5-6 p.m.- Estrella Latina

Estrella Latina—(Latin America) Local entertainers will sing and dance for top prizes!

7-8 p.m- Grupo Mantra
Mantra (Rock)—This band is the latest in Latino Rock.

8-9 p.m.- IPANEMA
IPANEMA (Brazil) features Elizabeth Souza, a native of Brazil, singing lively sambas and sultry bossa novas.

9-10 p.m.- Salsa & Company
Salsa & Company (Salsa)—Indy’s hottest and newest salsa band.

11-12 p.m- Orquesta Iluziones

Orquesta Iluziones (Salsa)— Traveling from Valparaiso, Indiana, this hot Latin salsa band performs throughout Illinois — this is their second visit to Indy.
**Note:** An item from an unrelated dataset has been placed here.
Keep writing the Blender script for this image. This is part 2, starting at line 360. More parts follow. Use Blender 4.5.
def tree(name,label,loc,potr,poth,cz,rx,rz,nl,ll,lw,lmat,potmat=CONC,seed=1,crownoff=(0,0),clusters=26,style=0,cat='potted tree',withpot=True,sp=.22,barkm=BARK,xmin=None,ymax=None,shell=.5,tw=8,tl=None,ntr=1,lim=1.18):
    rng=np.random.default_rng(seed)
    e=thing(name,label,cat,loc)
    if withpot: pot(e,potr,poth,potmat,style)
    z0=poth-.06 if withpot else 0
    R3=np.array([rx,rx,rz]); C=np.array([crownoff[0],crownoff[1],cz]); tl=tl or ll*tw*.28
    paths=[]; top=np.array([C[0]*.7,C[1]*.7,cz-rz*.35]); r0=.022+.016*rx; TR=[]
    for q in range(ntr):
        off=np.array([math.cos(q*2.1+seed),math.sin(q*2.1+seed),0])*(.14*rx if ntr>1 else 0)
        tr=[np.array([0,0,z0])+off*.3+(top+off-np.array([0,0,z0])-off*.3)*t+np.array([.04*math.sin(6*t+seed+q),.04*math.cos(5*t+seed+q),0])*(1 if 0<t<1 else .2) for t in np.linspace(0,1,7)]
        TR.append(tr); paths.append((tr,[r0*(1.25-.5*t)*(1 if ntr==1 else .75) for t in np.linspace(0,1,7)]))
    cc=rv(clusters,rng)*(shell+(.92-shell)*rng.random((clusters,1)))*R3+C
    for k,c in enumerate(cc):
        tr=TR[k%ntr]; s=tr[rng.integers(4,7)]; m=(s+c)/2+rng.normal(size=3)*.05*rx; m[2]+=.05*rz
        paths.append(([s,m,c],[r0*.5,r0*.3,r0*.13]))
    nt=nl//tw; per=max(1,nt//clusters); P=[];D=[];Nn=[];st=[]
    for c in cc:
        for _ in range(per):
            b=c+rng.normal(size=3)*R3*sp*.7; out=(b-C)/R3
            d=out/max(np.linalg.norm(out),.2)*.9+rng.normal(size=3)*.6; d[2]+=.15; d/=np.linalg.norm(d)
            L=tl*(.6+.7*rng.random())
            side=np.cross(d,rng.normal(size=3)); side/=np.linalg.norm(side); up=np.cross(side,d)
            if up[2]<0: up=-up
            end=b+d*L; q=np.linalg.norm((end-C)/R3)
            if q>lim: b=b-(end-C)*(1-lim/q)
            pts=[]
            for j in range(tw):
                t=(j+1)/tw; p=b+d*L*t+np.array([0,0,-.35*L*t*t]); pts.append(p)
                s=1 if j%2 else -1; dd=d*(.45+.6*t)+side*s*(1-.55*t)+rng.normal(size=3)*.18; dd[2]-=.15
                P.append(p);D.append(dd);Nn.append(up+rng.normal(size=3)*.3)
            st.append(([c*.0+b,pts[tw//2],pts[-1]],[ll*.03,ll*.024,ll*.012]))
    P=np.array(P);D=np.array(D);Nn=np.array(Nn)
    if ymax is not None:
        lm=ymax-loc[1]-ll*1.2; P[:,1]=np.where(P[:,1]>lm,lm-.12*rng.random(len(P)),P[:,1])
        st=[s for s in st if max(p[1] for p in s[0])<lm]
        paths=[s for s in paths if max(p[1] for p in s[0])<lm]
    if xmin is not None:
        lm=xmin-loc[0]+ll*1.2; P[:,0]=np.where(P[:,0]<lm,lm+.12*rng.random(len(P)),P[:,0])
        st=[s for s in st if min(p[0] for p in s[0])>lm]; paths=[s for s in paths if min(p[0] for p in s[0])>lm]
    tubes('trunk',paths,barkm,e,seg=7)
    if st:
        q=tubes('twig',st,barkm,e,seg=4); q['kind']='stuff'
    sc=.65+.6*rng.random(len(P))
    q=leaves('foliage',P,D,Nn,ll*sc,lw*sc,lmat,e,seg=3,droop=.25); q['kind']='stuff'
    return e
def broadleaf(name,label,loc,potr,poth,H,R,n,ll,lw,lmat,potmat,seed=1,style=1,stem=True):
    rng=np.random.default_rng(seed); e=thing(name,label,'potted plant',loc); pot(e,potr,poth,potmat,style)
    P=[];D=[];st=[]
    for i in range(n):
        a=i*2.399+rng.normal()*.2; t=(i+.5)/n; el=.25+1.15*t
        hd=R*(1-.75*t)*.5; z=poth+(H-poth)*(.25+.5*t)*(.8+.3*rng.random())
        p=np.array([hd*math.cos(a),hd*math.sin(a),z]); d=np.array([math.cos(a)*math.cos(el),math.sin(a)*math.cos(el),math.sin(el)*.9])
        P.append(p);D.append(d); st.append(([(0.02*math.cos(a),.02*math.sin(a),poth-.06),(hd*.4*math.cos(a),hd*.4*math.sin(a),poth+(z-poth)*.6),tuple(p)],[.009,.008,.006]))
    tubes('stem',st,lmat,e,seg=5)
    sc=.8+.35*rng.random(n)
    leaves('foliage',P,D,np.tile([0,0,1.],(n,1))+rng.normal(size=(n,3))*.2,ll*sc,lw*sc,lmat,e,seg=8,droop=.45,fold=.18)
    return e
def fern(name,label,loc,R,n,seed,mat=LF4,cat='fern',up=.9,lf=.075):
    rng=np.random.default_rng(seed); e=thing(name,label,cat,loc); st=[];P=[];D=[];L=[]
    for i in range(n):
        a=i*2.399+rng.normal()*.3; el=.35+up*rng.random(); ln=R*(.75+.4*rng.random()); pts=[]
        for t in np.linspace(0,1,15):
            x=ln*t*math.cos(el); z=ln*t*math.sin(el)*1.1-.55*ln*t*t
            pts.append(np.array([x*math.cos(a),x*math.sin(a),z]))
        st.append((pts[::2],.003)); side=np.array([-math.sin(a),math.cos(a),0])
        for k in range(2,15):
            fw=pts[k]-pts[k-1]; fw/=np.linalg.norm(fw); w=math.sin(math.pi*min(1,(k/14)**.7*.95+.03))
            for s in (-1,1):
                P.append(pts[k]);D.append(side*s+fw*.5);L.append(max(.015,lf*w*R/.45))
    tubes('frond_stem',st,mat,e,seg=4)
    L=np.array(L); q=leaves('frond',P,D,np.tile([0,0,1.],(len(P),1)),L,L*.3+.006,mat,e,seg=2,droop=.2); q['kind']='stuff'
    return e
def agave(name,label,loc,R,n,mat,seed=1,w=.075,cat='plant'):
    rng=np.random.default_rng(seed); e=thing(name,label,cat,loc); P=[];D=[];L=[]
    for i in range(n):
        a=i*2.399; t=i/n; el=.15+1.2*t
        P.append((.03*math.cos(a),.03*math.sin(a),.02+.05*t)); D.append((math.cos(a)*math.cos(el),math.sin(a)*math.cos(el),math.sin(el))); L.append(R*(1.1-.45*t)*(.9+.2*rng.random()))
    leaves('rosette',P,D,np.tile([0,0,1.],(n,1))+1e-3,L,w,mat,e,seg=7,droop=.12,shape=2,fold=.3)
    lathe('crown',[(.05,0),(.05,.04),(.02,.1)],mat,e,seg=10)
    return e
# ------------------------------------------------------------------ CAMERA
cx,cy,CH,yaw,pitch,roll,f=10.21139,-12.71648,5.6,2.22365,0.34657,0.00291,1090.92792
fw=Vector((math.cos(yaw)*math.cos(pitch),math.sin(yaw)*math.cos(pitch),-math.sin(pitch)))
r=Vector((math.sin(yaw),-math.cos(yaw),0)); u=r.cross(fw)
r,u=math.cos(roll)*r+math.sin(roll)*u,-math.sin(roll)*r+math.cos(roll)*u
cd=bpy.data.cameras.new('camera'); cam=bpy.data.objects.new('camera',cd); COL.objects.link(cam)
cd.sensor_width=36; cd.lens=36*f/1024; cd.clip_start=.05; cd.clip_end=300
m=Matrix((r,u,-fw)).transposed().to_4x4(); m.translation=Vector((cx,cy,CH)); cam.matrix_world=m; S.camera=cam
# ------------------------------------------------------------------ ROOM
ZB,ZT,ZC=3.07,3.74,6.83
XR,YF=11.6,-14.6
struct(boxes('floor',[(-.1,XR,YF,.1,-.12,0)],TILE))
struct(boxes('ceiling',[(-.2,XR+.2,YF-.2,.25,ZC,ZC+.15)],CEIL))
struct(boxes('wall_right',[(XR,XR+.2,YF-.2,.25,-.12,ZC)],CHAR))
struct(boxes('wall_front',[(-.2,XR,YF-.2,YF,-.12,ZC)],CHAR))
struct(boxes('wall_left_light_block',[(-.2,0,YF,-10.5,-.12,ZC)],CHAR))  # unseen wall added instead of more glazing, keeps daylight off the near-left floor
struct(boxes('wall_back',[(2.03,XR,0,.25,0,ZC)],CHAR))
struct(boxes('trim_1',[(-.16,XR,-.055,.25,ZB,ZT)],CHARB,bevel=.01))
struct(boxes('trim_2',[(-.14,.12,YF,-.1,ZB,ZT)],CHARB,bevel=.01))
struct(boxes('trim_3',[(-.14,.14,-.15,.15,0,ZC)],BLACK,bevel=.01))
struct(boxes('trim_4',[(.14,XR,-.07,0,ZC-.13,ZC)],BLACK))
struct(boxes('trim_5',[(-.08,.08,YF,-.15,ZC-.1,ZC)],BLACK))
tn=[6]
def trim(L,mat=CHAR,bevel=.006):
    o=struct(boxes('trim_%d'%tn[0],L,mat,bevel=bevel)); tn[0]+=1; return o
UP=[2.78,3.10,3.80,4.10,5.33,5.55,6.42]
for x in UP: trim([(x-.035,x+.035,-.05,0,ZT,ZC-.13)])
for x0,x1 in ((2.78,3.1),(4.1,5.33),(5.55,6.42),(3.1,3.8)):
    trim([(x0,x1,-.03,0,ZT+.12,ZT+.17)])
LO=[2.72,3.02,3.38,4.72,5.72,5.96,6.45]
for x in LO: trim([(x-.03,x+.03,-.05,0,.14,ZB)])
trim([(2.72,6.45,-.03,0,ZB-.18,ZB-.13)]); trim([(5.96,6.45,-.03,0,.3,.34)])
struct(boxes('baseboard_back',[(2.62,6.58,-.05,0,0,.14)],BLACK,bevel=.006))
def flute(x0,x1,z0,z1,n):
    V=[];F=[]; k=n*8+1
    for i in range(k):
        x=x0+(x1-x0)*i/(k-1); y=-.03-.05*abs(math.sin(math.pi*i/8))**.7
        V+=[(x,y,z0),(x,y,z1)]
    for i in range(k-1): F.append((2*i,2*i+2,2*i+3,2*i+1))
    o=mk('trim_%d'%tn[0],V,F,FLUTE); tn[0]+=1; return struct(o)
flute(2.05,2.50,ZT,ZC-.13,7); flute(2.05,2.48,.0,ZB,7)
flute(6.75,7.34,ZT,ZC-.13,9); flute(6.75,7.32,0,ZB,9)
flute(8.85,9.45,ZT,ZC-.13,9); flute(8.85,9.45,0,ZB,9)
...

WHO: Fiesta Indianapolis: “Where the Americas Come Together”

WHEN: 26th Anniversary Outdoor Celebration Saturday, Sept. 16; noon to midnight

WHERE: At the American Legion Mall and Veterans Memorial Park (Downtown Indianapolis located between Meridian, Pennsylvania, North, and St. Clair Streets) Free admission

Celebrating home

James Still adapts a Booth Tarkington novel

On a whim, Janet Allen, Indiana Repertory Theatre’s artistic director, handed playwright James Still a copy of Booth Tarkington’s The Gentleman from Indiana as he walked out of her office heading home to L.A. He opened the novel when he got on the plane, fell in love with it before he’d finished the first paragraph, and called Allen between flights to tell her that their long search for a story to celebrate “this place we call home” had come to an end.

Tarkington’s novel is about John Harkless, a young man down on his luck, who arrives in Plattville, Indiana, to take over its “everlastingly bad” newspaper. In time, he not only revives the Herald but uses it to help defeat the county’s corrupt politicians and take on the Klan-like Whitecaps that have terrorized the town.
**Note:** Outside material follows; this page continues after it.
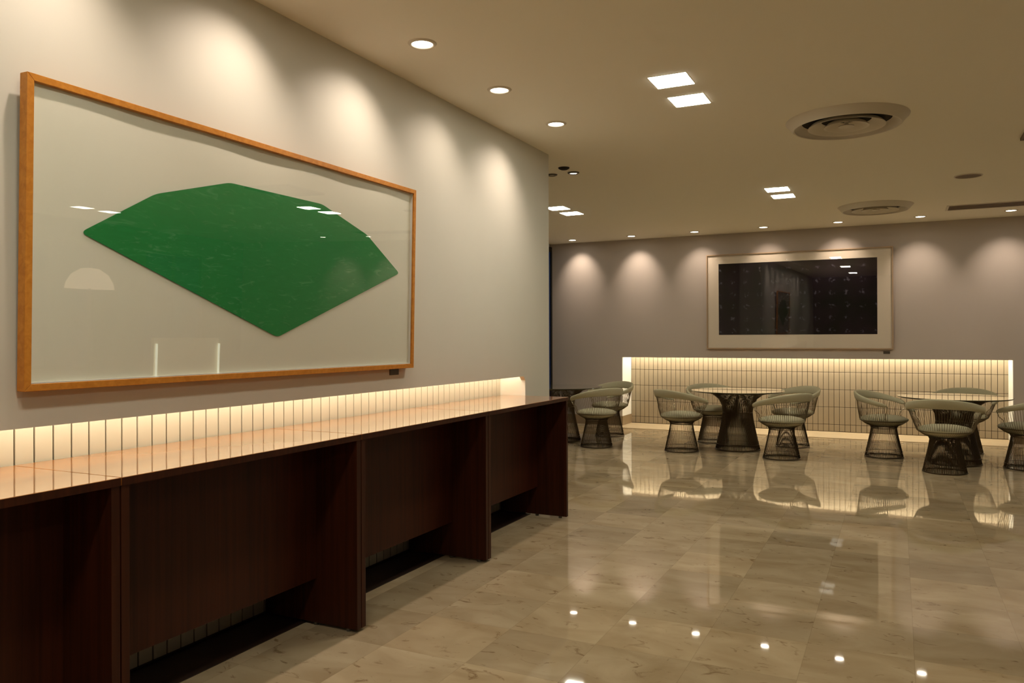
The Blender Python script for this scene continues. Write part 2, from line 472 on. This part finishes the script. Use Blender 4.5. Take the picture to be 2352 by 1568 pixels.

Enter the love interest, Miss Helen Sherwood, a beautiful, smart, spunky young woman, years ahead of her time.

So, is the play James Still made of Gentleman mainly a love story?

“Once you introduce a love story on the stage, it creates expectations in our hearts that must be satisfied,” he said.

But he’s quick to add that the play is about much more than that.

Still was drawn to the idea of the convergence of a moment in a young man’s life with a moment in the history of a town—and to the question, What place does an honest man have in a world of corruption and greed?

“When you take hope away from people in a democracy, they lose pride of place, pride in themselves,” Still said. “That’s what Mr. Tarkington was writing about. I think we need to hear that now.”

The novel is about finding a home, too—and it was in this aspect of the story that Still, who grew up in Kansas, made a personal connection. “The story of a guy coming back to the Midwest and finding a home is the story of me coming to the IRT,” he said. “It’s a creative home for me. There is a story in this story that I know.”

Gentleman is a dense novel: nearly 400 pages with few of the kind of cinematic scenes today’s readers are accustomed to, and a plot that doesn’t have a very linear build. Preserving the lush language, finding action in it, provided the playwright’s greatest challenge.

“There’s something mathematical about adaptation,” Still said, describing the process. “It’s a puzzle – someone else’s. I’ve taken that puzzle apart and I’ve got all his pieces. But I have to put it back together in my own way and at the same time remain true to the integrity and spirit of the original picture.”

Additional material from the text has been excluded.